A con man approaches a professor who is an expert on Hemingway's works. The con man suggests it should be easy to make passable fakes of some early stories Hemingway lost the manuscripts for (and which were never seen again). The professor is reluctant, but the trust fund which has made a considerable part of his income is about to run out and his wife wants him to do the fakes.

However, there are entities that look after events that would cause unwanted effects in a number of parallel universes. They don't want him to do this and are willing to kill him to prevent him from writing the fake Hemingway stories. But it turns out this professor isn't as easy to eliminate from the multiverse as other people.

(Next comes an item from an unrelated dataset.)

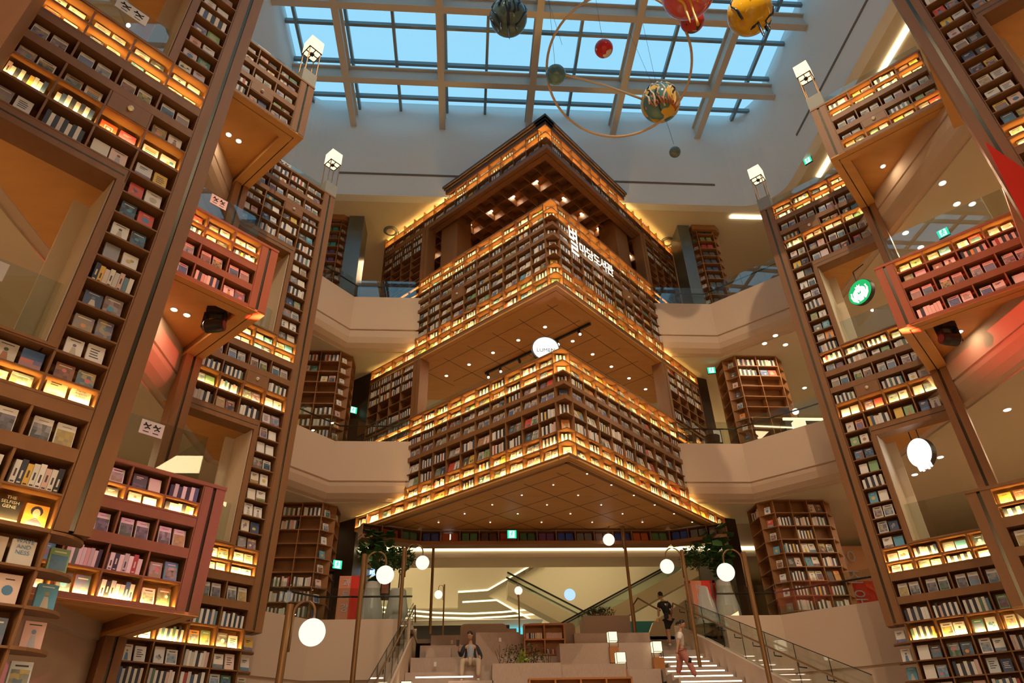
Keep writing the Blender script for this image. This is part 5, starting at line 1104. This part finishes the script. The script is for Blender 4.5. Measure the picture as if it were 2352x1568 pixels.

His consciousness ends up spending time in several universes. Each time his position seems to become stronger and the entity's weaker. There's really no explanation for this.

Many readers will like the parallel universes and/or Hemingway threads to the story. However, some readers will find it has more of a fantasy feel than SF.

In a note at the end, Haldeman tells us a number of details about Prof. Baird is based on Haldeman. These include the facts that both are professors in the Boston area, they both like trains, they both were wounded as soldiers in the Vietnam War, and they have both studied Hemingway.